Upscaling solute transport in porous media in the presence of an irreversible bimolecular reaction

We present a volume-averaging based theoretical analysis of upscaling of reactive transport processes involving fast bimolecular homogeneous irreversible reactions occurring within a porous medium. We start from the formulation driving the system dynamics at the pore scale and derive the governing equations at observation scales associated with laboratory-scale scenarios involving advection-dominated transport of two reactants and the resulting product in the presence of different relative strengths of Dahmköhler (Da) and Péclet (Pe) numbers, i.e., Da ≫ Pe and O(Da) ≈ O(Pe). We provide an original theoretical formulation describing the space–time propagation of advection-dominated conservative components. This formulation includes time dependent dispersive terms, consistently with previous experimental and numerical works.
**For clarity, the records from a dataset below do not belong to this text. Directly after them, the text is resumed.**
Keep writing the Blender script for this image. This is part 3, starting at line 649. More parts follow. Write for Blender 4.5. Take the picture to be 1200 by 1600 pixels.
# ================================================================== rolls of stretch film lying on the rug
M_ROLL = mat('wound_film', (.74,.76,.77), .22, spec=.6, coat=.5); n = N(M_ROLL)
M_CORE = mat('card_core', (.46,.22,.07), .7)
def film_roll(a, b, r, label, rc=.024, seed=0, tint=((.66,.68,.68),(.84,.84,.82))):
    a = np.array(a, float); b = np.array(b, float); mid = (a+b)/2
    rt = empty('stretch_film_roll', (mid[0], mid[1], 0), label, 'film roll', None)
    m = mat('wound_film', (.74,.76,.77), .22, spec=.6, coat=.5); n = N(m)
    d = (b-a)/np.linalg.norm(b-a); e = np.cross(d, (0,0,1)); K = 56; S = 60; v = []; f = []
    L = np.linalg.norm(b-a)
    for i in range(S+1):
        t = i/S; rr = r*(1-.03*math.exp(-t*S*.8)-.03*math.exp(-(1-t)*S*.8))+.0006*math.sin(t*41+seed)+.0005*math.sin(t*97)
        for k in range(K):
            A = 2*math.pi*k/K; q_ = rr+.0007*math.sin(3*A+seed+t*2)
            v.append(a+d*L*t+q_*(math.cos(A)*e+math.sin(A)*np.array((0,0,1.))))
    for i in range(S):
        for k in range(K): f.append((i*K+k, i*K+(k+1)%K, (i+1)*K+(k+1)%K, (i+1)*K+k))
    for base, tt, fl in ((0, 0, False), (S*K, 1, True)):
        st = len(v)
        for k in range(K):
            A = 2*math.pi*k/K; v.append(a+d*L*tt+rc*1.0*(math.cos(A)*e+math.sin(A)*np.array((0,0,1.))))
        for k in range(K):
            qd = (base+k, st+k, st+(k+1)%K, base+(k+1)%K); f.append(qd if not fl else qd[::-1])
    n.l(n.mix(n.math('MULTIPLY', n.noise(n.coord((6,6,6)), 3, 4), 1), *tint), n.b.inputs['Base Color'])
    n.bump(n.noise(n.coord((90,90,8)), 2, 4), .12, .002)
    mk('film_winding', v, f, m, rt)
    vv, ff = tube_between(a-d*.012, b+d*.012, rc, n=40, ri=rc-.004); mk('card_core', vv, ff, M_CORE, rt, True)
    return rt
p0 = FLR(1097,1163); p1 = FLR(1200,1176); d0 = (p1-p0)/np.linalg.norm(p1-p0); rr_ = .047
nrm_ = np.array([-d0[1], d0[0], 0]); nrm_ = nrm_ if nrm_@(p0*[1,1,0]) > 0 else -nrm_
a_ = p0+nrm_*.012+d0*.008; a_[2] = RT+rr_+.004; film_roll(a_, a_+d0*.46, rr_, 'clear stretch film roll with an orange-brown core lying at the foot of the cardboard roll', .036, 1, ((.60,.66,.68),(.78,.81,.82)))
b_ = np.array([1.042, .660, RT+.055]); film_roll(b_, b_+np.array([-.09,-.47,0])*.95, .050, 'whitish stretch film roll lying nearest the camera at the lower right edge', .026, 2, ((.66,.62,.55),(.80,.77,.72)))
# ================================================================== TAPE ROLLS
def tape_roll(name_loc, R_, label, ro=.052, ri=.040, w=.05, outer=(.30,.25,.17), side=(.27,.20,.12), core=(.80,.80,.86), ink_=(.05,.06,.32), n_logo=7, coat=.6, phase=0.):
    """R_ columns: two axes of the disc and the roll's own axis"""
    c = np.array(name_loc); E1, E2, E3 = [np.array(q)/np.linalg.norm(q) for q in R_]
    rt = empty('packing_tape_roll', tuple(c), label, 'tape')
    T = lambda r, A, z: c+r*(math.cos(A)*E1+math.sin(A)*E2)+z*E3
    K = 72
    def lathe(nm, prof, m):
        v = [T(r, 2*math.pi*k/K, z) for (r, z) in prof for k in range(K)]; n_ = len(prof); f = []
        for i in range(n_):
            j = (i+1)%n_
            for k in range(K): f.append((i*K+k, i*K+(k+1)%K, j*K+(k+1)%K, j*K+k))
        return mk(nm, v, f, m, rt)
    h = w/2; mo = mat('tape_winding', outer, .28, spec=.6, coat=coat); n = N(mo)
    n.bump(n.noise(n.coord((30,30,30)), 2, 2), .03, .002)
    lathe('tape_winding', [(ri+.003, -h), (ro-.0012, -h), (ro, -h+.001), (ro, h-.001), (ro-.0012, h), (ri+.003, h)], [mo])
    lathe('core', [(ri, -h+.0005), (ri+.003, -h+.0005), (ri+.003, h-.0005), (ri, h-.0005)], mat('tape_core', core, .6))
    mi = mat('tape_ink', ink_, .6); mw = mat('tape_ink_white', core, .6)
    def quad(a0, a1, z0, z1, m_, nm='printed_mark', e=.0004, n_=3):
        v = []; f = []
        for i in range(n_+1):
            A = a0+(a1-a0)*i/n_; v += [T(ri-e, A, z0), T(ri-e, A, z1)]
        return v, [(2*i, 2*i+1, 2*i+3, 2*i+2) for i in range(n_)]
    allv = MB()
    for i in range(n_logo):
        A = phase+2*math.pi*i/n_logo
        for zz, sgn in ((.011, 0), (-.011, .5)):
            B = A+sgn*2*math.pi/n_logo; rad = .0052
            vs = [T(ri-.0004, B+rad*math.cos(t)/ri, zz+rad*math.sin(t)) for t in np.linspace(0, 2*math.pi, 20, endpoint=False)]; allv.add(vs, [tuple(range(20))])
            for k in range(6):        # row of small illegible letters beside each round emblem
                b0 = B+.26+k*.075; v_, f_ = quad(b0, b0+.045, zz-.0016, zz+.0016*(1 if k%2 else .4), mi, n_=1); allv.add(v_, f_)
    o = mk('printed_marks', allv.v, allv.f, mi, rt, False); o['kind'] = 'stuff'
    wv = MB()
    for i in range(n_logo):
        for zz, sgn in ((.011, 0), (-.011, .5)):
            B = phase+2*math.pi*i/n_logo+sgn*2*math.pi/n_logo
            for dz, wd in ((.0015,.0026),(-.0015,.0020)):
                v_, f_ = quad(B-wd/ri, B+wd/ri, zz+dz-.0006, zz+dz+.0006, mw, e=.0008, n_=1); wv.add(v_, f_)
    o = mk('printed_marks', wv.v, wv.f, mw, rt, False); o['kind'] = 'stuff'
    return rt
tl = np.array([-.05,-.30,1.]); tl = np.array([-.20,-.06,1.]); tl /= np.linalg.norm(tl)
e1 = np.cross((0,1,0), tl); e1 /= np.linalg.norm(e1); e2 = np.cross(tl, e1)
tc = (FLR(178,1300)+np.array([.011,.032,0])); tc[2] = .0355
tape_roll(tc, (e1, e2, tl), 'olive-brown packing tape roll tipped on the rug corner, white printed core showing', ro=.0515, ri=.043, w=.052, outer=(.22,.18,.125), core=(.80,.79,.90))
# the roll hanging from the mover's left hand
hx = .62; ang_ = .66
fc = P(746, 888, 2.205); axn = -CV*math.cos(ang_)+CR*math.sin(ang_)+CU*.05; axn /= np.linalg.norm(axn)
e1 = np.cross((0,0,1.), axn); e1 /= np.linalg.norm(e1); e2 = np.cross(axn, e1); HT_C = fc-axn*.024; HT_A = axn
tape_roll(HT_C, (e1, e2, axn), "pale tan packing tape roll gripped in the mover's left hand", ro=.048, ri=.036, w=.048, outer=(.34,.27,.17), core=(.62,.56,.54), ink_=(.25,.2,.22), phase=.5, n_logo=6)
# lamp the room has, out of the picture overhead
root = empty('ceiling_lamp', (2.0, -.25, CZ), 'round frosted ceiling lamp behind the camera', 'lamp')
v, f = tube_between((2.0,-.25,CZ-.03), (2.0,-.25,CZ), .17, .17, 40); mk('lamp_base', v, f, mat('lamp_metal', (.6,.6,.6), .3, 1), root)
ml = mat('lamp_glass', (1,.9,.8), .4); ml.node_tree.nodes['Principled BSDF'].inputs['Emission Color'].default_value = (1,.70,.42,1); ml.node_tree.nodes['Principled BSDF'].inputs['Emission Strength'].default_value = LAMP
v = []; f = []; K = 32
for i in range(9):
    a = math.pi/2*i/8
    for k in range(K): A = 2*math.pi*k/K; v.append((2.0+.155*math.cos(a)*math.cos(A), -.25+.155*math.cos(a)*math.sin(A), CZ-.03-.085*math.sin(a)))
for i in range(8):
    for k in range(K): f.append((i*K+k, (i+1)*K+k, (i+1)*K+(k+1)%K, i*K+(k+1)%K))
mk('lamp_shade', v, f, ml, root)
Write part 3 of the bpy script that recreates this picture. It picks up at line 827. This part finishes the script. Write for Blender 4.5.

The (upscaled) system of reactive transport equations includes non-Fickian and time dependent dispersive terms which embed a direct link between pore scale dynamics and the chemistry of the problem. We then discuss the appropriateness of adopting effective reaction parameters of the type proposed in previous literature studies for the conditions analyzed. Our results provide a theoretical support to observations according to which (a) dispersion coefficients calibrated under conservative transport scenarios and (b) kinetic parameters measured in a batch reactor might not be appropriate to model the distribution of reactive species in the presence of fast homogeneous irreversible reactions without a proper scaling.